In summary, the most important aspects of Backup and Disaster Recovery are to first, have a specific plan, second have a well thought out and comprehensive plan that matches the requirements of your business and lastly, to consistently manage and test your BDR solution.   In an age of document management, EMR, paperless office, HIPAA, HITECH, Sarbanes Oxley, eDiscovery, etc., a reliable Backup and Disaster Recovery solution are paramount to the longevity of your business.

Data Backup and Recovery: 7 Questions to Answer

The statistics are gloomy: 50 percent of companies that loose their data for 10 days or more file for bankruptcy within that same time period.

Ninety-three percent file for bankruptcy within one year.

Now that I’ve got your attention, now’s the time to start preparing for disaster, before you become another statistic! The first step is

1. Who will be responsible for the plan and who will perform the actual recovery of the data? The time for pointing fingers is not when disaster strikes. The person who creates the plan and the person who performs the actual recovery may be the same—or not. Determine who’s responsible for what early in the plan to avoid confusion and misunderstandings.

2. How important is your data? Data varies in importance, helping you determine how and when it should be backed up. For instance, critical data, like a customer database, will likely require a plan that’s more elaborate, with more frequent and redundant backup sets that go back several backup periods. Less important information, such as daily user files, may simply need routine backups so you can recover the information when needed. Sift through your data and identify your most important and least important information.

3. What kind of information does your data contain?

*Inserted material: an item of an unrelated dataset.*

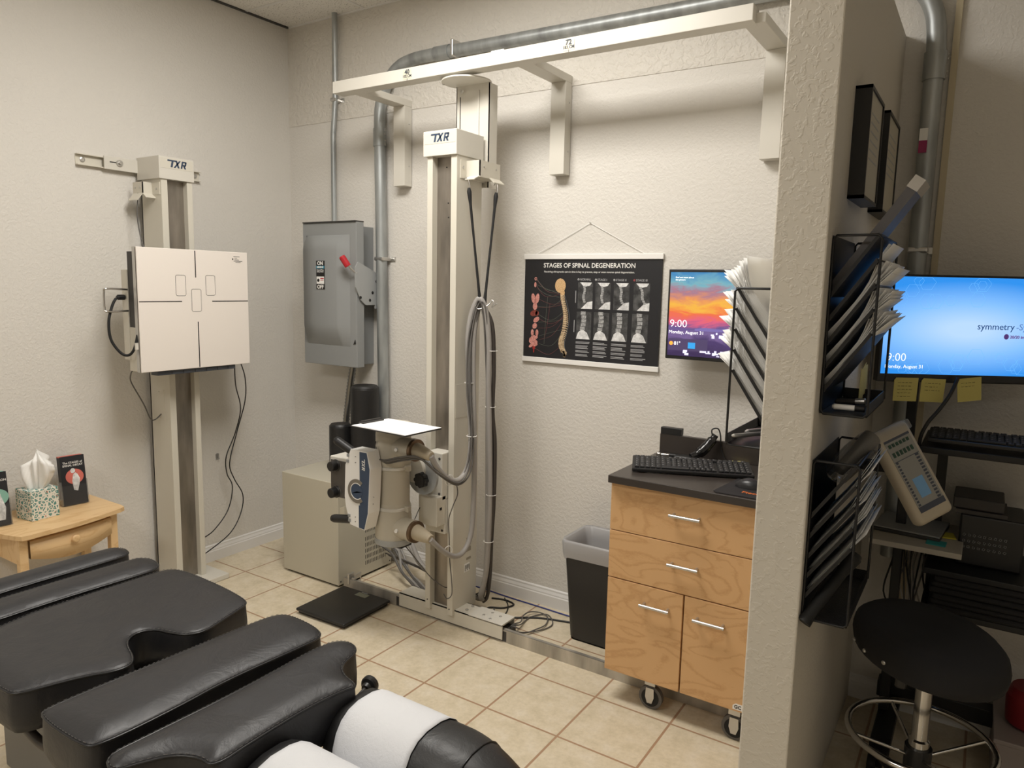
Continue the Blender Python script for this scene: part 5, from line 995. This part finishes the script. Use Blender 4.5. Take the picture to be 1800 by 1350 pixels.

Data can contain everything from mundane, everyday information to highly sensitive and mission-critical information. Additionally, information that’s not very important to you might be important to someone else. Identifying the type of information your data contains will help you determine how secure your backup system needs to be, as well as when and how frequently your data should be backed up.

4. How frequently does your data change? The answer to this question determines how frequently you should back up your data. Information that changes daily should be backed up daily. Information that changes every few days should—at the very least—be backed up every few days. And so on.

5. When is the best time to schedule backups? Over the weekend? During the evening hours? In the morning? Backing up data generally takes less time when system use is low. Unfortunately, you may not be able to schedule backups to occur at these times. Carefully consider the best time and day to back up your information, keeping in mind that automated technology makes this easier while minimizing administrative time.

6. How quickly will you need to recover data? Apply the old adage here: time is money. Some businesses may function relatively well for a day or two without access to their systems and data stores. Others may crumble in a matter of hours. If you fall into the latter category and need to get access to critical systems immediately, create a plan that lets you do this. Prioritize which systems you need first, second and so on, and make sure your recovery solution delivers.

7. Should you store backed-up information off-site? The answer for most businesses: yes. This is especially important if you operate in an area prone to natural disasters such as tornadoes or hurricanes. In addition to storing your tapes or disks off-site, make sure you store copies of any software you need to re-establish operations, and that multiple people have the keys or access code for that location.

Avoid saying, “If only …”

No one anticipates a disaster. But we can plan for it. Today’s backup and recovery technology makes protecting your critical business information and systems easier and more affordable than ever. So stop making excuses. Start planning. Information is one of your business’ most important assets. Protect it.